Não adianta apenas os EUA ou o Brasil criarem os seus marcos regulatórios. A interoperabilidade de um ‘Pix global’ depende da criação de uma rede confiável, tanto do ponto de vista tecnológico como regulatório.
Donovan disse que o banco não considera as fintechs de cripto uma ameaça ao seu negócio de prover soluções para movimentar dinheiro ao redor do mundo. Pelo contrário. Elas podem ser complementares, fazendo “a última milha” das transações.
“Desde o início abraçamos as fintechs. Nunca as vimos como uma ameaça competitiva,” disse. “Víamos as fintechs como capazes de preencher uma lacuna no mercado e fornecedores de serviços que não conseguimos entregar, ajudando a atrair mais consumidores.”
E qual o papel do centenário Citi nesse sistema financeiro do futuro?
“Não tenho uma bola de cristal, mas acho que nosso papel hoje e amanhã será extremamente relevante,” afirmou. “A presença global do Citi é inigualável. Conseguimos movimentar dinheiro para mais de 140 países ao redor do globo com bastante facilidade.”

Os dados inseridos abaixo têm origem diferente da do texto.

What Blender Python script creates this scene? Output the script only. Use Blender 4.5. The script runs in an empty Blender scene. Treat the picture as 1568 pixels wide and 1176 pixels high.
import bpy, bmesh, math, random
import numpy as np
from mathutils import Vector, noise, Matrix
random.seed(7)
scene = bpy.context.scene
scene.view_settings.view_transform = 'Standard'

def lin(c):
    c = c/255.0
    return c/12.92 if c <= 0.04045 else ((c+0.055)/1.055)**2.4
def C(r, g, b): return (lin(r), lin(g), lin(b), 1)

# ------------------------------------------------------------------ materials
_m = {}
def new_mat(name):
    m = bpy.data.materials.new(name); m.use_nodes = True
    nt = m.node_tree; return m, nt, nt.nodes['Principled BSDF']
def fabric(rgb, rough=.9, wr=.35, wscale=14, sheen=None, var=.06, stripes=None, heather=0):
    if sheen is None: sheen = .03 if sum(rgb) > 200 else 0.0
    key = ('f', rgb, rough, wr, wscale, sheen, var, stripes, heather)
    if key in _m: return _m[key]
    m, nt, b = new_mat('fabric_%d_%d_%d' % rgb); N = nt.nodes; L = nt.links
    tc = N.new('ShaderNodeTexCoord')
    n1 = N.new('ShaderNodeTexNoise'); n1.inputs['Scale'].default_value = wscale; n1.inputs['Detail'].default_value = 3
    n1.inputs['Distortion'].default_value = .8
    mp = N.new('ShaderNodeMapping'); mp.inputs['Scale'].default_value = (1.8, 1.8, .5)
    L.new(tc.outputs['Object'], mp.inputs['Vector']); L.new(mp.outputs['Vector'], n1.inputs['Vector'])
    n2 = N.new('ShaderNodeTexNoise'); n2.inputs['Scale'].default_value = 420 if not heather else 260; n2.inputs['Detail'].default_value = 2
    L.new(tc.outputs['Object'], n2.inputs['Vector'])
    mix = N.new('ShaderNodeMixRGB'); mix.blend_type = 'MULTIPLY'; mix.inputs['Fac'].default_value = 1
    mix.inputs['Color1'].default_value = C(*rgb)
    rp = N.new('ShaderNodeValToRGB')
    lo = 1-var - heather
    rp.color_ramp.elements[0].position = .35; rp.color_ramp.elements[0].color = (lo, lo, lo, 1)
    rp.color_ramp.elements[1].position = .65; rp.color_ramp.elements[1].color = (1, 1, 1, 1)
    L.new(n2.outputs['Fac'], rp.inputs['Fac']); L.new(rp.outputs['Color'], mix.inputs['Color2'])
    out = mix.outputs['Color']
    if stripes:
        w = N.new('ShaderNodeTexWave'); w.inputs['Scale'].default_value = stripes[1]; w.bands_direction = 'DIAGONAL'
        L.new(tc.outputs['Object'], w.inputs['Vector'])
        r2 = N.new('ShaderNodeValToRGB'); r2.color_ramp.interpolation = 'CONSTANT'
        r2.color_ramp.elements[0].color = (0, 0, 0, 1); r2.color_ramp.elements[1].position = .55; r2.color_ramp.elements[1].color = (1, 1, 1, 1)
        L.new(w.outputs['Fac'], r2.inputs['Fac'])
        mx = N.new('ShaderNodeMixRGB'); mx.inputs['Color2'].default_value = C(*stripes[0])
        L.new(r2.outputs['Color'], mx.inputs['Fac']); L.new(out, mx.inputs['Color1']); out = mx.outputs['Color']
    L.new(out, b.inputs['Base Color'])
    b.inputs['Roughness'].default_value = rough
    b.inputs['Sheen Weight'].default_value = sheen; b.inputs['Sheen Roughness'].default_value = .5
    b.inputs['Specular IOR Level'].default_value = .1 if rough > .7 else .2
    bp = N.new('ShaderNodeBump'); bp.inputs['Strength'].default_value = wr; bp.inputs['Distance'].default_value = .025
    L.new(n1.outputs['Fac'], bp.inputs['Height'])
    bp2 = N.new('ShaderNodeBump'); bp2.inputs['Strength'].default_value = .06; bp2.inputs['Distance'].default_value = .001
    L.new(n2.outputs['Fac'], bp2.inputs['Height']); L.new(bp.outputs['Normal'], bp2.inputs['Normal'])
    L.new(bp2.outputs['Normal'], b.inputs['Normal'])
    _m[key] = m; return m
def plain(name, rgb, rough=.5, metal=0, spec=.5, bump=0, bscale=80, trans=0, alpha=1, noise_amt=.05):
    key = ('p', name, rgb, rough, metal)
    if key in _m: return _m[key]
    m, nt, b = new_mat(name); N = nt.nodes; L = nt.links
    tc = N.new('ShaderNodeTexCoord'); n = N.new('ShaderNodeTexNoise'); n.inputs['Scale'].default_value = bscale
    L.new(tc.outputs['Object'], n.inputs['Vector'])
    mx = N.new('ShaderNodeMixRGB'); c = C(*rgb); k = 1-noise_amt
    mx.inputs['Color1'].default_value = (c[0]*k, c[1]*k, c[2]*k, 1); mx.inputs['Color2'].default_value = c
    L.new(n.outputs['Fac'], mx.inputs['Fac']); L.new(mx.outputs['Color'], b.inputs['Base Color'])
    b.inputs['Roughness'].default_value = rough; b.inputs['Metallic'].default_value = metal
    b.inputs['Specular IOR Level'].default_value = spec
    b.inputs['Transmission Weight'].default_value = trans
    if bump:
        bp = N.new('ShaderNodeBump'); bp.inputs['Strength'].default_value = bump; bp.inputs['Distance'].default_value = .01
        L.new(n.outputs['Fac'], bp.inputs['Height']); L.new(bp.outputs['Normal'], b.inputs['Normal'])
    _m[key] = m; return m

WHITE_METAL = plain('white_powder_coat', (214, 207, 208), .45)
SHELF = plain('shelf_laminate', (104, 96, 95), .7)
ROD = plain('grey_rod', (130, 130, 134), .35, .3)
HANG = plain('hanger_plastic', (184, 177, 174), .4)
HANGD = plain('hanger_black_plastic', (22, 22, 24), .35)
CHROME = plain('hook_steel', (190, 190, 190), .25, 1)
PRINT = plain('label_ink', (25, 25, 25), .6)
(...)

Agora, a ambição é “movimentar dinheiro 24 horas por dia, 7 dias por semana, em todos os mercados do mundo,” disse Donovan.
O que falta para chegar lá? “Clareza regulatória é absolutamente primordial. Os dois pontos principais são: clareza regulatória e demanda dos clientes.”
Jane Fraser, a CEO do Citi, confirmou recentemente que o banco estuda emitir stablecoins para facilitar os pagamentos digitais.
“Estamos considerando a emissão de uma stablecoin do Citi, mas talvez mais importante seja o segmento de depósitos tokenizados,” disse ela. “Essa é uma boa oportunidade para nós.”
O banco também analisa a possibilidade de custodiar criptoativos para seus clientes.
Donovan disse que costuma dizer aos mais jovens que eles têm muita sorte de viver o atual momento de transformações no sistema financeiro.
“Gostaria de estar começando minha jornada profissional agora,” disse. “É realmente muito emocionante. Mal consigo dormir à noite com o ritmo das mudanças e os potenciais resultados de muito do que está sendo discutido e explorado ao redor do mundo agora.”
Com a experiência de acompanhar os outros países da América Latina e tendo vivido muitos anos na Ásia, Donovan diz que o Brasil está na dianteira dessa onda de inovação. Nos últimos, o executivo vem participando de conversas com o Banco Central sobre a regulamentação da emissão de stablecoins no país.
“O Brasil é a Singapura da América Latina,” disse Donovan. “O Brasil é o first mover. Sempre recomendo às pessoas que olhem o que o País tem feito em temas como open finance, pagamento instantâneo e inclusão financeira.”